Money stands between Hanoi and its transport dream plan

By VnExpress   December 21, 2016 | 08:26 pm GMT+7
Money stands between Hanoi and its transport dream plan
Rush hour traffic at an intersection in Han. Photo by AFP

A network of new roads and fast trains requires a huge investment, posing a problem for the city in times of budgetary stress.

Hanoi will need billions of dollars to develop transport infrastructure over the next five years, but funding is tight and this could affect the city's growth prospects, officials said.

The city's Party chief Hoang Trung Hai said while its economy grew at around 9 percent a year in the previous five-year period, spending for infrastructure in Hanoi was only 4 percent.

The number of migrants moving to Hanoi has annually increased by 1.4 percent on average, and the rate could be 1.9 percent this year, Hai said.

He proposed legislators approve a large budget from the state's coffers for new roads, urban rail links and other public transport projects.

“The longer it takes for the National Assembly to make up their mind, the worse things will become for Hanoi," he said, estimating that each of the eight planned metro rail lines would cost $2 billion.

Mayor Nguyen Duc Chung added that an urban monorail system worth about $1.3 billion can be an instant remedy for the city's worsening traffic congestion.

There are more than 5 million motorbikes on Hanoi’s roads.

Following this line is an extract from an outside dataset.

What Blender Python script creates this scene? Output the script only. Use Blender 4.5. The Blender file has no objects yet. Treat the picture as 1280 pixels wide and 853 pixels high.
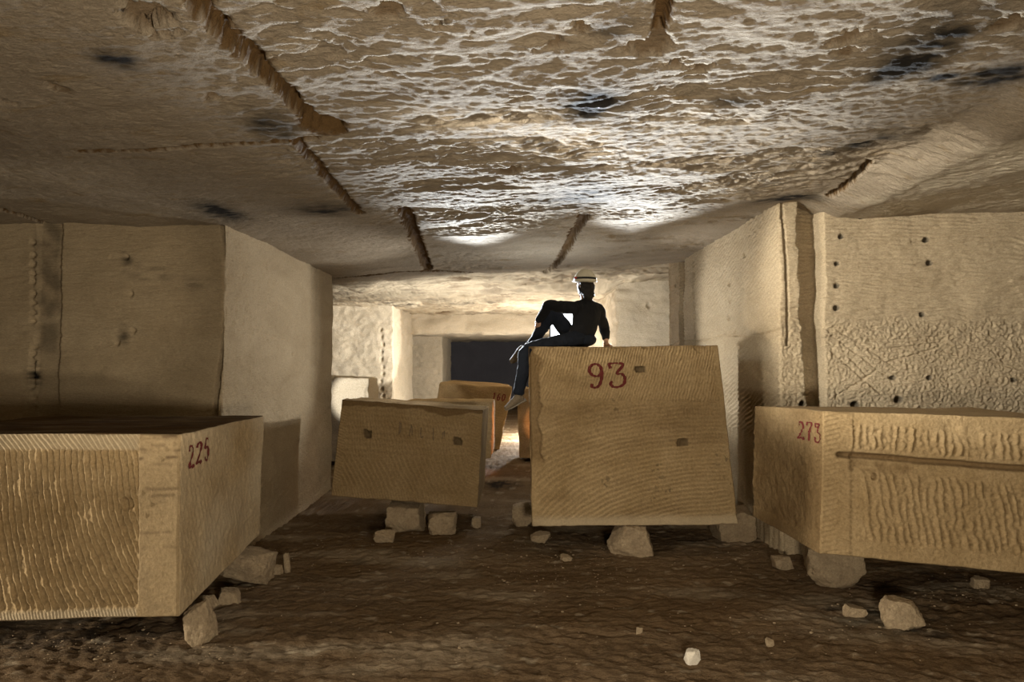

Statistics show that the city is adding as many as 19,000 newly registered vehicles each month.

With the number of vehicles growing 10 percent and road space at only 2 percent a year, traffic in Hanoi is on course for crippling gridlocks.

Meanwhile, many transport infrastructure projects including metro and monorail routes have been delayed for years due to the slow disbursement of officical development assistance (ODA) loans and other low-interest funds.

Finance Minister Dinh Tien Dung said it is difficult to allocate more funds to local governments given a shortfall of the national budget.

“The state budget will remain under pressure in the next few years due to tariff cuts and slumping crude oil prices,” Dung said.

Vietnam’s budget deficit stood at 5.69 percent in 2014 and 6.1 percent last year. As of the end of 2015, the country's public debt was more than VND2,680 trillion or $118 billion, equal to 62.2 percent of gross domestic product, close to the safety line of 65 percent set by the parliament.